The twins’ mother, Sherry Anderson, said Douglas’ music always has appeared to make a difference in Robbie’s demeanor.

“We noticed that (Robbie) would really respond and seem calmer,” she said of their observations at home. “I think, too, the classical music brings out something in the kids. It’s like they have to stop and focus and listen to what’s going on.”

Prior to his performance at CREST, Douglas played two weeks ago at Robbie’s old school, the Developmental Day School. Douglas also has performed in recitals and at weddings. He said he feels a special connection with his audience when he plays at a setting like the Developmental Day School.

“I find that, especially when playing for young children, they can really connect to the music. And I always find that they enjoy it very much,” he said. “I always enjoy how much they can really find enjoyment and happiness.”

Douglas does not use sheet music when he plays, but learns by ear. He has absolute pitch, a rare talent that allows him to replicate music he hears. He said he enjoys playing classical music the most because it is beautiful, though challenging and intricate.

Last month, he explained to his audience that more complicated pieces may require him to listen 10 or 20 times before he feels able to successfully play them.

“A lot of the time, a modern generation isn’t connected with classical music, so I like to share the classical influences with everyone,” he said.

In July, the Developmental Day School brought Douglas in as the first in a series of community guest musicians.
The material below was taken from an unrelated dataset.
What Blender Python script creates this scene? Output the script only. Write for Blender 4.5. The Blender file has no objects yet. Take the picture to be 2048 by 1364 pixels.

Ellen Waddill, community and parent liaison at the school, said it has proven effective for students to interact with guests. Many preschoolers stood up while Douglas played to watch his fingers more closely, she said.

“You can see that they get really excited,” she said.

Douglas said he does not intend to pursue a career as a musician, though he plans to continue as a hobby for the rest of his life. He stopped taking lessons about a year ago because he felt able to advance without an instructor, he said.

“I’m always eager to play at any opportunity and as a musician I can get the experience and the exposure, but it’s more to share the music with everyone and see the enjoyment in the audience … just the joy that it brings others,” he said.